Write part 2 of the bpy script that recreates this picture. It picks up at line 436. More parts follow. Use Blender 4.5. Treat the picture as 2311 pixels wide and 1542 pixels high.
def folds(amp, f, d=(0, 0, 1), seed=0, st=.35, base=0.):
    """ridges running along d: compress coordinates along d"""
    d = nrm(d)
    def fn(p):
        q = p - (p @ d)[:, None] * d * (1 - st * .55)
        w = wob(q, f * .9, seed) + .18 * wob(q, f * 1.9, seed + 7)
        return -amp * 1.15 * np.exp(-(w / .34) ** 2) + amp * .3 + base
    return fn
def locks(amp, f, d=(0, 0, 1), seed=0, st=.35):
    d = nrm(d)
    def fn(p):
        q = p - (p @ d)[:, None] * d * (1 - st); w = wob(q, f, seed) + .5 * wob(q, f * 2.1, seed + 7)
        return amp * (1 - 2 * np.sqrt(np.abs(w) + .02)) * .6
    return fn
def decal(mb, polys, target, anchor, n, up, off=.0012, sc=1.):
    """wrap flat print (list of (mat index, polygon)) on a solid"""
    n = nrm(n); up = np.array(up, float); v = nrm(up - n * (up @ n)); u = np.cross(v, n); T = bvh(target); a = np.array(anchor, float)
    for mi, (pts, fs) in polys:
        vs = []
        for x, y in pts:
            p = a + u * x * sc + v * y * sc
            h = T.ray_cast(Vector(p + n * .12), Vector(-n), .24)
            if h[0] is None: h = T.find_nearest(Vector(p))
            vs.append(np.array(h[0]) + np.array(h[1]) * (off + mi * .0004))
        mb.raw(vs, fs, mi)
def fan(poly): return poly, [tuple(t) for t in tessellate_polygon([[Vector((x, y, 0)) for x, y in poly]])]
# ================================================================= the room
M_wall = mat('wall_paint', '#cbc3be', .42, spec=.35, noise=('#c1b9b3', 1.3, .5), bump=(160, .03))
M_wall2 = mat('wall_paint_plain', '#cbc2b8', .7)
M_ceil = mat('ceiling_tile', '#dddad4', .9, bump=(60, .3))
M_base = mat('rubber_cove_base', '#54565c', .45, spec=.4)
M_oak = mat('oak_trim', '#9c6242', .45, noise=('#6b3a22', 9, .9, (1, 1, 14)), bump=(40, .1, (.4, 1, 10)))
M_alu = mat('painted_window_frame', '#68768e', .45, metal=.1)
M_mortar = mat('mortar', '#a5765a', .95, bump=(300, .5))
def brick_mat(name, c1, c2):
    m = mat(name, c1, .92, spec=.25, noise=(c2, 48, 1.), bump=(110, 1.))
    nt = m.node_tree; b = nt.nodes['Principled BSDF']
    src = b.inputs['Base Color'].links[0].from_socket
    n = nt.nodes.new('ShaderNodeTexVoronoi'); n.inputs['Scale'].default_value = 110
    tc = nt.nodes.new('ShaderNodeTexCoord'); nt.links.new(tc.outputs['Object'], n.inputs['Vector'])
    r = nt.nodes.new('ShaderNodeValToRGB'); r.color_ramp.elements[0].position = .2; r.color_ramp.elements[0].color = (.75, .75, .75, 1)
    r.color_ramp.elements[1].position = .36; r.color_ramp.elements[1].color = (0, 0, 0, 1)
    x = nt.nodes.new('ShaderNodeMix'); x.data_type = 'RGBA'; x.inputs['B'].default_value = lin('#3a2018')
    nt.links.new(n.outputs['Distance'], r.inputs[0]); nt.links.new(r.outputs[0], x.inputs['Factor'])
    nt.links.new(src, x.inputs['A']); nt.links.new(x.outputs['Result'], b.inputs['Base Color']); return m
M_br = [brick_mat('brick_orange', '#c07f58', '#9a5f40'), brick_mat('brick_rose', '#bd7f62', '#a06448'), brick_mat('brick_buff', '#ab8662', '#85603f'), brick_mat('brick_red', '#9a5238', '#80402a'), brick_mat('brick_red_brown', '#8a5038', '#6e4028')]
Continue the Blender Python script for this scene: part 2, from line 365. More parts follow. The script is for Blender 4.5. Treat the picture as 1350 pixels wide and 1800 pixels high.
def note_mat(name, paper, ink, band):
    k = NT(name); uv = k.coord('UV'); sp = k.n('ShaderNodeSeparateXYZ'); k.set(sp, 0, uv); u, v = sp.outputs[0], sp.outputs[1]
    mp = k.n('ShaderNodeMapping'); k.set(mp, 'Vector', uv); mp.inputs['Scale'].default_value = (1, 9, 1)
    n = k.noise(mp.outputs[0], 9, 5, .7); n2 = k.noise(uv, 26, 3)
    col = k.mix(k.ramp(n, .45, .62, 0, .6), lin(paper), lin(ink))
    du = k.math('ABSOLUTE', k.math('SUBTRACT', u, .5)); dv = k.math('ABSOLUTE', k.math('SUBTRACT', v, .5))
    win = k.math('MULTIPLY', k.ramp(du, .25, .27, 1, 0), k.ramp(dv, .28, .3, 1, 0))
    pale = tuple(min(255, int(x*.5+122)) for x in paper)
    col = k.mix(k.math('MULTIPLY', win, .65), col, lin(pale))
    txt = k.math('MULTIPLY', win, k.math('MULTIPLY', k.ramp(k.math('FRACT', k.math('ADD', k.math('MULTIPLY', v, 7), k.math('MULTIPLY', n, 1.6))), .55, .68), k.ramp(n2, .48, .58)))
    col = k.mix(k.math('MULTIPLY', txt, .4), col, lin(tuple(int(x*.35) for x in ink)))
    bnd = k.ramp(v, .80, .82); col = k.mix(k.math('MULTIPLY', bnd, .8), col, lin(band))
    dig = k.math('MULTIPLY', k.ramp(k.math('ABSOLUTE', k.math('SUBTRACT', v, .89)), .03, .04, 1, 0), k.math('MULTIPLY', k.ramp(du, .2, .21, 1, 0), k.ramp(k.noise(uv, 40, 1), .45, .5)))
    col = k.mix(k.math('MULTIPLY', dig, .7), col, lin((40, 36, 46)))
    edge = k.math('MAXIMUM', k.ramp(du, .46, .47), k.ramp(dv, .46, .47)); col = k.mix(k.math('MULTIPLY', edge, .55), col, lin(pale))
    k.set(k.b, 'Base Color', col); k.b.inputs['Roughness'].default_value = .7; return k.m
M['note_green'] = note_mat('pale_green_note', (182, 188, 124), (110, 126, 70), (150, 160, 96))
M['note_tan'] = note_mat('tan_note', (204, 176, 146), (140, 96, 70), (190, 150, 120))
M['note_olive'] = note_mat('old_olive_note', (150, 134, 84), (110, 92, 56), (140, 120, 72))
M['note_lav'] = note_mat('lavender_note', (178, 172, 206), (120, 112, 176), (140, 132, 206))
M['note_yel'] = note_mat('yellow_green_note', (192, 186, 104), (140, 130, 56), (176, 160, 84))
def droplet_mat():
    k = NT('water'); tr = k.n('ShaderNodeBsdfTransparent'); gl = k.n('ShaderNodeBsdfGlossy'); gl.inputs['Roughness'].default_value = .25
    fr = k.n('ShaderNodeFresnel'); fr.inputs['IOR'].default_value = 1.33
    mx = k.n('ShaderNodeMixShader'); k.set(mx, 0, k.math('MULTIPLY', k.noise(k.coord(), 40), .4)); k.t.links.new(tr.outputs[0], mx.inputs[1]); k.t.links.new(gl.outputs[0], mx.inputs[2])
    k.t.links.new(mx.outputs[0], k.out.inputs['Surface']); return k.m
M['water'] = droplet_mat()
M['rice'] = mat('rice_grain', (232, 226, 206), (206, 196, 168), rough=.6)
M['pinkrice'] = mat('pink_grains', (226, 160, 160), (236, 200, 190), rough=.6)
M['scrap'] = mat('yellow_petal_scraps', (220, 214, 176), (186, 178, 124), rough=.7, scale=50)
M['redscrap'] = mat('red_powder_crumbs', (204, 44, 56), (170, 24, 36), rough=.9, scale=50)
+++
▶ _YOUR INSTRUCTIONS_
Quote the data in full, keeping each word unchanged.

▶ _CORRECT RESULT_
Write part 2 of the bpy script that recreates this picture. It picks up at line 436. More parts follow. Use Blender 4.5. Treat the picture as 2311 pixels wide and 1542 pixels high.
def folds(amp, f, d=(0, 0, 1), seed=0, st=.35, base=0.):
    """ridges running along d: compress coordinates along d"""
    d = nrm(d)
    def fn(p):
        q = p - (p @ d)[:, None] * d * (1 - st * .55)
        w = wob(q, f * .9, seed) + .18 * wob(q, f * 1.9, seed + 7)
        return -amp * 1.15 * np.exp(-(w / .34) ** 2) + amp * .3 + base
    return fn
def locks(amp, f, d=(0, 0, 1), seed=0, st=.35):
    d = nrm(d)
    def fn(p):
        q = p - (p @ d)[:, None] * d * (1 - st); w = wob(q, f, seed) + .5 * wob(q, f * 2.1, seed + 7)
        return amp * (1 - 2 * np.sqrt(np.abs(w) + .02)) * .6
    return fn
def decal(mb, polys, target, anchor, n, up, off=.0012, sc=1.):
    """wrap flat print (list of (mat index, polygon)) on a solid"""
    n = nrm(n); up = np.array(up, float); v = nrm(up - n * (up @ n)); u = np.cross(v, n); T = bvh(target); a = np.array(anchor, float)
    for mi, (pts, fs) in polys:
        vs = []
        for x, y in pts:
            p = a + u * x * sc + v * y * sc
            h = T.ray_cast(Vector(p + n * .12), Vector(-n), .24)
            if h[0] is None: h = T.find_nearest(Vector(p))
            vs.append(np.array(h[0]) + np.array(h[1]) * (off + mi * .0004))
        mb.raw(vs, fs, mi)
def fan(poly): return poly, [tuple(t) for t in tessellate_polygon([[Vector((x, y, 0)) for x, y in poly]])]
# ================================================================= the room
M_wall = mat('wall_paint', '#cbc3be', .42, spec=.35, noise=('#c1b9b3', 1.3, .5), bump=(160, .03))
M_wall2 = mat('wall_paint_plain', '#cbc2b8', .7)
M_ceil = mat('ceiling_tile', '#dddad4', .9, bump=(60, .3))
M_base = mat('rubber_cove_base', '#54565c', .45, spec=.4)
M_oak = mat('oak_trim', '#9c6242', .45, noise=('#6b3a22', 9, .9, (1, 1, 14)), bump=(40, .1, (.4, 1, 10)))
M_alu = mat('painted_window_frame', '#68768e', .45, metal=.1)
M_mortar = mat('mortar', '#a5765a', .95, bump=(300, .5))
def brick_mat(name, c1, c2):
    m = mat(name, c1, .92, spec=.25, noise=(c2, 48, 1.), bump=(110, 1.))
    nt = m.node_tree; b = nt.nodes['Principled BSDF']
    src = b.inputs['Base Color'].links[0].from_socket
    n = nt.nodes.new('ShaderNodeTexVoronoi'); n.inputs['Scale'].default_value = 110
    tc = nt.nodes.new('ShaderNodeTexCoord'); nt.links.new(tc.outputs['Object'], n.inputs['Vector'])
    r = nt.nodes.new('ShaderNodeValToRGB'); r.color_ramp.elements[0].position = .2; r.color_ramp.elements[0].color = (.75, .75, .75, 1)
    r.color_ramp.elements[1].position = .36; r.color_ramp.elements[1].color = (0, 0, 0, 1)
    x = nt.nodes.new('ShaderNodeMix'); x.data_type = 'RGBA'; x.inputs['B'].default_value = lin('#3a2018')
    nt.links.new(n.outputs['Distance'], r.inputs[0]); nt.links.new(r.outputs[0], x.inputs['Factor'])
    nt.links.new(src, x.inputs['A']); nt.links.new(x.outputs['Result'], b.inputs['Base Color']); return m
M_br = [brick_mat('brick_orange', '#c07f58', '#9a5f40'), brick_mat('brick_rose', '#bd7f62', '#a06448'), brick_mat('brick_buff', '#ab8662', '#85603f'), brick_mat('brick_red', '#9a5238', '#80402a'), brick_mat('brick_red_brown', '#8a5038', '#6e4028')]
Continue the Blender Python script for this scene: part 2, from line 365. More parts follow. The script is for Blender 4.5. Treat the picture as 1350 pixels wide and 1800 pixels high.
def note_mat(name, paper, ink, band):
    k = NT(name); uv = k.coord('UV'); sp = k.n('ShaderNodeSeparateXYZ'); k.set(sp, 0, uv); u, v = sp.outputs[0], sp.outputs[1]
    mp = k.n('ShaderNodeMapping'); k.set(mp, 'Vector', uv); mp.inputs['Scale'].default_value = (1, 9, 1)
    n = k.noise(mp.outputs[0], 9, 5, .7); n2 = k.noise(uv, 26, 3)
    col = k.mix(k.ramp(n, .45, .62, 0, .6), lin(paper), lin(ink))
    du = k.math('ABSOLUTE', k.math('SUBTRACT', u, .5)); dv = k.math('ABSOLUTE', k.math('SUBTRACT', v, .5))
    win = k.math('MULTIPLY', k.ramp(du, .25, .27, 1, 0), k.ramp(dv, .28, .3, 1, 0))
    pale = tuple(min(255, int(x*.5+122)) for x in paper)
    col = k.mix(k.math('MULTIPLY', win, .65), col, lin(pale))
    txt = k.math('MULTIPLY', win, k.math('MULTIPLY', k.ramp(k.math('FRACT', k.math('ADD', k.math('MULTIPLY', v, 7), k.math('MULTIPLY', n, 1.6))), .55, .68), k.ramp(n2, .48, .58)))
    col = k.mix(k.math('MULTIPLY', txt, .4), col, lin(tuple(int(x*.35) for x in ink)))
    bnd = k.ramp(v, .80, .82); col = k.mix(k.math('MULTIPLY', bnd, .8), col, lin(band))
    dig = k.math('MULTIPLY', k.ramp(k.math('ABSOLUTE', k.math('SUBTRACT', v, .89)), .03, .04, 1, 0), k.math('MULTIPLY', k.ramp(du, .2, .21, 1, 0), k.ramp(k.noise(uv, 40, 1), .45, .5)))
    col = k.mix(k.math('MULTIPLY', dig, .7), col, lin((40, 36, 46)))
    edge = k.math('MAXIMUM', k.ramp(du, .46, .47), k.ramp(dv, .46, .47)); col = k.mix(k.math('MULTIPLY', edge, .55), col, lin(pale))
    k.set(k.b, 'Base Color', col); k.b.inputs['Roughness'].default_value = .7; return k.m
M['note_green'] = note_mat('pale_green_note', (182, 188, 124), (110, 126, 70), (150, 160, 96))
M['note_tan'] = note_mat('tan_note', (204, 176, 146), (140, 96, 70), (190, 150, 120))
M['note_olive'] = note_mat('old_olive_note', (150, 134, 84), (110, 92, 56), (140, 120, 72))
M['note_lav'] = note_mat('lavender_note', (178, 172, 206), (120, 112, 176), (140, 132, 206))
M['note_yel'] = note_mat('yellow_green_note', (192, 186, 104), (140, 130, 56), (176, 160, 84))
def droplet_mat():
    k = NT('water'); tr = k.n('ShaderNodeBsdfTransparent'); gl = k.n('ShaderNodeBsdfGlossy'); gl.inputs['Roughness'].default_value = .25
    fr = k.n('ShaderNodeFresnel'); fr.inputs['IOR'].default_value = 1.33
    mx = k.n('ShaderNodeMixShader'); k.set(mx, 0, k.math('MULTIPLY', k.noise(k.coord(), 40), .4)); k.t.links.new(tr.outputs[0], mx.inputs[1]); k.t.links.new(gl.outputs[0], mx.inputs[2])
    k.t.links.new(mx.outputs[0], k.out.inputs['Surface']); return k.m
M['water'] = droplet_mat()
M['rice'] = mat('rice_grain', (232, 226, 206), (206, 196, 168), rough=.6)
M['pinkrice'] = mat('pink_grains', (226, 160, 160), (236, 200, 190), rough=.6)
M['scrap'] = mat('yellow_petal_scraps', (220, 214, 176), (186, 178, 124), rough=.7, scale=50)
M['redscrap'] = mat('red_powder_crumbs', (204, 44, 56), (170, 24, 36), rough=.9, scale=50)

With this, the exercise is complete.